*Data block*:
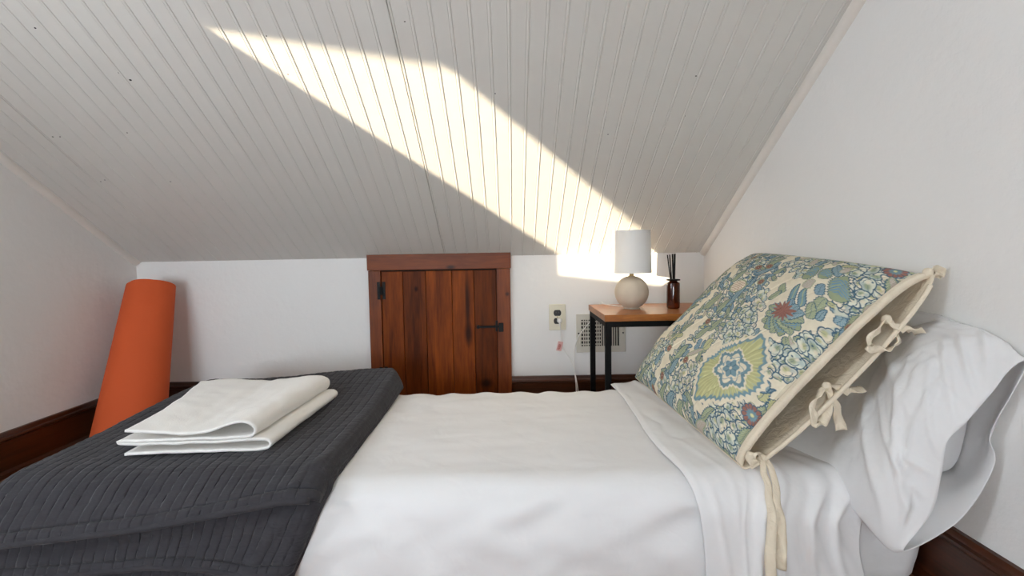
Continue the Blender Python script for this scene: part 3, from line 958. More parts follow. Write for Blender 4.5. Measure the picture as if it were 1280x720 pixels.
obj('vent_lever', box(gx0 - .009, gx0 - .005, YK - .013, YK - .006, gz0 + .012, gz0 + .034, .001), VENTM, vt, smooth=False)

# ------------------------------------------------------------------ white pillow leaning on the right wall, case open toward the room
def white_pillow():
    XW = XR - .004
    rings = [
        # each ring: front face from the bed (bottom) up to the wall, then back down behind; built at decreasing distance
        [(.70, 1.60, .262), (.72, 1.60, .30), (.75, 1.60, .36), (.78, 1.60, .41), (.80, 1.60, .45), (.83, 1.60, .48), (.86, 1.60, .49), (.88, 1.60, .46), (.885, 1.60, .40), (.88, 1.60, .34), (.86, 1.60, .28), (.80, 1.60, .258)],
        [(.66, 1.40, .262), (.69, 1.40, .32), (.725, 1.40, .39), (.765, 1.40, .45), (.80, 1.40, .50), (.835, 1.40, .545), (.865, 1.38, .55), (.885, 1.38, .52), (.888, 1.38, .44), (.886, 1.38, .36), (.87, 1.38, .28), (.78, 1.40, .262)],
        [at(985, 560, 1.14), at(1012, 530, 1.15), at(1040, 490, 1.15), at(1066, 455, 1.15), at(1092, 425, 1.14), at(1118, 402, 1.12), at(1147, 391, 1.03), (XW - .002, 1.03, .55), (XW, 1.04, .46), (XW, 1.05, .38), (.87, 1.06, .28), (.76, 1.08, .262)],
        [at(1052, 620, 1.00), at(1062, 575, .99), at(1080, 520, 1.0), at(1102, 470, 1.01), at(1132, 430, 1.01), at(1165, 407, .99), at(1200, 404, .925), (XW - .001, .92, .53), (XW, .93, .44), (XW, .94, .36), (.875, .95, .27), (.80, .975, .256)],
        [at(1108, 683, .895), at(1105, 622, .885), at(1112, 560, .895), at(1132, 500, .905), at(1165, 455, .905), at(1200, 430, .89), at(1245, 421, .855), (XW, .85, .515), (XW, .865, .43), (XW - .002, .88, .36), (.86, .89, .28), (.79, .905, .215)],
        # rim of the case
        [at(1130, 689, .865), at(1165, 640, .845), at(1177, 592, .835), at(1184, 553, .832), at(1208, 528, .83), at(1237, 494, .825), at(1262, 463, .815), at(1286, 450, .808), at(1268, 487, .820), at(1238, 543, .845), at(1243, 582, .848), at(1200, 650, .862)],
    ]
    nr_ = len(rings); npt = 12
    # close the far end
    R = [[Vector(p) for p in r] for r in rings]
    dense = []
    for r in R:                                   # resample each ring (closed)
        ext = r[-2:] + r + r[:2]; out = []
        for i in range(2, len(ext) - 2):
            p0, p1, p2, p3 = ext[i - 1], ext[i], ext[i + 1], ext[i + 2]
            for k in range(14):
                t = k / 14
                out.append(.5 * ((2 * p1) + (p2 - p0) * t + (2 * p0 - 5 * p1 + 4 * p2 - p3) * t * t + (3 * p1 - p0 - 3 * p2 + p3) * t ** 3))
        dense.append(out)
    cols = list(zip(*dense)); cols = [crom(list(c), 16) for c in cols]
    P = np.array([[tuple(q) for q in c] for c in cols])       # (around, along, 3)
    P = np.concatenate([P, P[:1]], 0)
    P[:, :, 0] = np.minimum(P[:, :, 0], XW)
    nA, nL, _ = P.shape
    du = np.gradient(P, axis=0); dv = np.gradient(P, axis=1)
    N = np.cross(du, dv); N /= np.linalg.norm(N, axis=2, keepdims=True) + 1e-9
    cen = P.mean(axis=0, keepdims=True)
    sgn = np.sign((N * (P - cen)).sum(axis=2, keepdims=True)); sgn[sgn == 0] = 1
    N = N * sgn
    A = np.linspace(0, 1, nA)[:, None] * np.ones((1, nL)); L = np.linspace(0, 1, nL)[None, :] * np.ones((nA, 1))
    win = sm(.02, .10, A) * sm(.60, .50, A)
    w = fnoise(A * 9 + L * 5, L * 4 - A * 3, 71, 2) * .009
    ridge = 1 - np.abs(2 * fnoise(A * 9 + L * 4, L * 9 - A * 8, 77, 2) * 2)
    w += .003 * np.clip(ridge, 0, 1) ** 8
    ridge2 = 1 - np.abs(2 * fnoise(A * 5 - L * 6, L * 12, 83, 2) * 2.2)
    w += .003 * np.clip(ridge2, 0, 1) ** 9
    for a0, l0, a1, l1, wd, am in ((.02, .95, .30, .70, .012, .010), (.10, .98, .22, .62, .010, .008), (.20, .99, .34, .78, .010, .009), (.30, 1.0, .40, .72, .012, .010), (.06, .80, .20, .55, .014, .010),
                                   (.38, .98, .44, .70, .010, .008), (.14, .88, .36, .86, .009, .007), (.24, .80, .30, .50, .015, .010), (.04, .90, .12, .90, .008, .009), (.44, .95, .48, .75, .010, .008), (.16, .97, .17, .80, .008, .008)):
        ea, el = (a1 - a0), (l1 - l0) * .6
        t = np.clip(((A - a0) * ea + (L - l0) * .6 * el) / (ea ** 2 + el ** 2), 0, 1)
        dd = np.hypot(A - a0 - t * ea, (L - l0) * .6 - t * el)
        w += am * np.exp(-(dd / wd) ** 2) * np.sin(PI * (.15 + .7 * t)) - .5 * am * np.exp(-(dd / (wd * 2.6)) ** 2)
    P = P + N * (w * win * sm(0, .2, L) * (1 - .6 * sm(.92, 1, L)))[:, :, None]
    P[-1] = P[0]
    P[:, :, 0] = np.minimum(P[:, :, 0], XR - .003)
    return P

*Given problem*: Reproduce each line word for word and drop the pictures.

*Task response*:
Continue the Blender Python script for this scene: part 3, from line 958. More parts follow. Write for Blender 4.5. Measure the picture as if it were 1280x720 pixels.
obj('vent_lever', box(gx0 - .009, gx0 - .005, YK - .013, YK - .006, gz0 + .012, gz0 + .034, .001), VENTM, vt, smooth=False)

# ------------------------------------------------------------------ white pillow leaning on the right wall, case open toward the room
def white_pillow():
    XW = XR - .004
    rings = [
        # each ring: front face from the bed (bottom) up to the wall, then back down behind; built at decreasing distance
        [(.70, 1.60, .262), (.72, 1.60, .30), (.75, 1.60, .36), (.78, 1.60, .41), (.80, 1.60, .45), (.83, 1.60, .48), (.86, 1.60, .49), (.88, 1.60, .46), (.885, 1.60, .40), (.88, 1.60, .34), (.86, 1.60, .28), (.80, 1.60, .258)],
        [(.66, 1.40, .262), (.69, 1.40, .32), (.725, 1.40, .39), (.765, 1.40, .45), (.80, 1.40, .50), (.835, 1.40, .545), (.865, 1.38, .55), (.885, 1.38, .52), (.888, 1.38, .44), (.886, 1.38, .36), (.87, 1.38, .28), (.78, 1.40, .262)],
        [at(985, 560, 1.14), at(1012, 530, 1.15), at(1040, 490, 1.15), at(1066, 455, 1.15), at(1092, 425, 1.14), at(1118, 402, 1.12), at(1147, 391, 1.03), (XW - .002, 1.03, .55), (XW, 1.04, .46), (XW, 1.05, .38), (.87, 1.06, .28), (.76, 1.08, .262)],
        [at(1052, 620, 1.00), at(1062, 575, .99), at(1080, 520, 1.0), at(1102, 470, 1.01), at(1132, 430, 1.01), at(1165, 407, .99), at(1200, 404, .925), (XW - .001, .92, .53), (XW, .93, .44), (XW, .94, .36), (.875, .95, .27), (.80, .975, .256)],
        [at(1108, 683, .895), at(1105, 622, .885), at(1112, 560, .895), at(1132, 500, .905), at(1165, 455, .905), at(1200, 430, .89), at(1245, 421, .855), (XW, .85, .515), (XW, .865, .43), (XW - .002, .88, .36), (.86, .89, .28), (.79, .905, .215)],
        # rim of the case
        [at(1130, 689, .865), at(1165, 640, .845), at(1177, 592, .835), at(1184, 553, .832), at(1208, 528, .83), at(1237, 494, .825), at(1262, 463, .815), at(1286, 450, .808), at(1268, 487, .820), at(1238, 543, .845), at(1243, 582, .848), at(1200, 650, .862)],
    ]
    nr_ = len(rings); npt = 12
    # close the far end
    R = [[Vector(p) for p in r] for r in rings]
    dense = []
    for r in R:                                   # resample each ring (closed)
        ext = r[-2:] + r + r[:2]; out = []
        for i in range(2, len(ext) - 2):
            p0, p1, p2, p3 = ext[i - 1], ext[i], ext[i + 1], ext[i + 2]
            for k in range(14):
                t = k / 14
                out.append(.5 * ((2 * p1) + (p2 - p0) * t + (2 * p0 - 5 * p1 + 4 * p2 - p3) * t * t + (3 * p1 - p0 - 3 * p2 + p3) * t ** 3))
        dense.append(out)
    cols = list(zip(*dense)); cols = [crom(list(c), 16) for c in cols]
    P = np.array([[tuple(q) for q in c] for c in cols])       # (around, along, 3)
    P = np.concatenate([P, P[:1]], 0)
    P[:, :, 0] = np.minimum(P[:, :, 0], XW)
    nA, nL, _ = P.shape
    du = np.gradient(P, axis=0); dv = np.gradient(P, axis=1)
    N = np.cross(du, dv); N /= np.linalg.norm(N, axis=2, keepdims=True) + 1e-9
    cen = P.mean(axis=0, keepdims=True)
    sgn = np.sign((N * (P - cen)).sum(axis=2, keepdims=True)); sgn[sgn == 0] = 1
    N = N * sgn
    A = np.linspace(0, 1, nA)[:, None] * np.ones((1, nL)); L = np.linspace(0, 1, nL)[None, :] * np.ones((nA, 1))
    win = sm(.02, .10, A) * sm(.60, .50, A)
    w = fnoise(A * 9 + L * 5, L * 4 - A * 3, 71, 2) * .009
    ridge = 1 - np.abs(2 * fnoise(A * 9 + L * 4, L * 9 - A * 8, 77, 2) * 2)
    w += .003 * np.clip(ridge, 0, 1) ** 8
    ridge2 = 1 - np.abs(2 * fnoise(A * 5 - L * 6, L * 12, 83, 2) * 2.2)
    w += .003 * np.clip(ridge2, 0, 1) ** 9
    for a0, l0, a1, l1, wd, am in ((.02, .95, .30, .70, .012, .010), (.10, .98, .22, .62, .010, .008), (.20, .99, .34, .78, .010, .009), (.30, 1.0, .40, .72, .012, .010), (.06, .80, .20, .55, .014, .010),
                                   (.38, .98, .44, .70, .010, .008), (.14, .88, .36, .86, .009, .007), (.24, .80, .30, .50, .015, .010), (.04, .90, .12, .90, .008, .009), (.44, .95, .48, .75, .010, .008), (.16, .97, .17, .80, .008, .008)):
        ea, el = (a1 - a0), (l1 - l0) * .6
        t = np.clip(((A - a0) * ea + (L - l0) * .6 * el) / (ea ** 2 + el ** 2), 0, 1)
        dd = np.hypot(A - a0 - t * ea, (L - l0) * .6 - t * el)
        w += am * np.exp(-(dd / wd) ** 2) * np.sin(PI * (.15 + .7 * t)) - .5 * am * np.exp(-(dd / (wd * 2.6)) ** 2)
    P = P + N * (w * win * sm(0, .2, L) * (1 - .6 * sm(.92, 1, L)))[:, :, None]
    P[-1] = P[0]
    P[:, :, 0] = np.minimum(P[:, :, 0], XR - .003)
    return P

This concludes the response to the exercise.